Stefan Sperling wrote:
> On Fri, Sep 01, 2017 at 03:01:33PM +0100, Julian Foad wrote:
>> (I'm unsure exactly what you meant there, stsp -- that seems to
>> contradict the previous paragraph, if 'svn log --search remains
>> case-insensitive.)
>
> The most important point for me is that I don't think appending and
> prepending * globs is useful in the context of a path search with 'ls'.
Agreed.
> Consider a revision such as:
>
> $ svn log -r 3 -v
> ------------------------------------------------------------------------
> r3 | stsp | 2017-09-01 16:12:23 +0200 (Fri, 01 Sep 2017) | 1 line
> Changed paths:
> A /trunk/dog.txt
> A /trunk/lazy_dog.txt
>
> the quick brown fox jumps over the lazy dog
> ------------------------------------------------------------------------
>
> The behaviour for log --search is that either '--search lazy' or
> '--search dog' will match this revision. This is fine because we are
> looking for log message output rather than path names.
>
> $ svn log --search dog
> ------------------------------------------------------------------------
> r3 | stsp | 2017-09-01 16:12:23 +0200 (Fri, 01 Sep 2017) | 1 line
>
> the quick brown fox jumps over the lazy dog
> ------------------------------------------------------------------------
> $ svn log --search lazy
> ------------------------------------------------------------------------
> r3 | stsp | 2017-09-01 16:12:23 +0200 (Fri, 01 Sep 2017) | 1 line
>
> the quick brown fox jumps over the lazy dog
> ------------------------------------------------------------------------
I agree this is fine when we are talking about searching in the *log
message*.
But when I talk about consistency between "list" and "log", I'm thinking
of the searching in *paths*, which should (and does) work like this:
$ svn log -vq --search quick
$ # no results
$ svn log -vq --search dog
Changed paths:
A /trunk/dog.txt
A /trunk/lazy_dog.txt
> However, when matching paths with 'svn ls' I would not expect 'dog*' to
> match lazy_dog.txt. The output is a list of paths, not a log message.

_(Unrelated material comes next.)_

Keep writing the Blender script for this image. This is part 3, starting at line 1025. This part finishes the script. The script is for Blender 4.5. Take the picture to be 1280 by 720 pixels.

> I would expect matching to behave more like a unix shell does with ls(1).
Agreed.
And, for consistency, when matching paths with "svn log -vq --search..."
I would expect the same (I would not expect 'dog*' to match
lazy_dog.txt). At present the implementation does match it, because it
treats the pattern as a substring both when searching in the log message
and also when searching in the paths. I propose that one way to get
consistency is if we change "svn log --search" so it treats the pattern
as a substring in the log message but not in the paths.
> The current behaviour as implemented by --pattern looks like:
>
> $ svn ls -r3 --pattern 'dog*' ^/
> $ svn ls -r3 --pattern 'dog*' ^/trunk
> dog.txt
> $ svn ls -r3 --pattern '*dog*' ^/trunk
> dog.txt
> lazy_dog.txt
>
> The above behaviour looks good to me.
>
> However, as you already pointed out, matching child path components
> seems to be impossible at present:
>
> $ svn ls -r3 --pattern 'trunk/*'
> $
> $ svn ls -R -r3 --pattern 'trunk/*' ^/
> $
>
> These should print:
>
> trunk/dog.txt
> trunk/lazy_dog.txt
>
> There is of course an interaction with --depth to consider.
> This already works:
>
> $ svn ls -R -r3 --pattern '*dog*' ^/
> trunk/dog.txt
> trunk/lazy_dog.txt
> $ svn ls -R -r3 --pattern '*trunk*' ^/
> trunk/
> $
>
> Which suggests that matching happens after depth filtering.
> Perhaps a default depth should be chosen based on the pattern to allow
> patterns such as 'trunk/*' to match?
>
> Regarding case:
>
> If 'list --search' is designed to be case-insensitive, then this:
>
> $ svn ls -r3 --pattern 'Dog*' ^/trunk
> $
>
> should print:
>
> dog.txt
[...]
All of the above looks good to me, apart from maybe we haven't nailed
the details of how paths starting with "^/" or "/" are matched.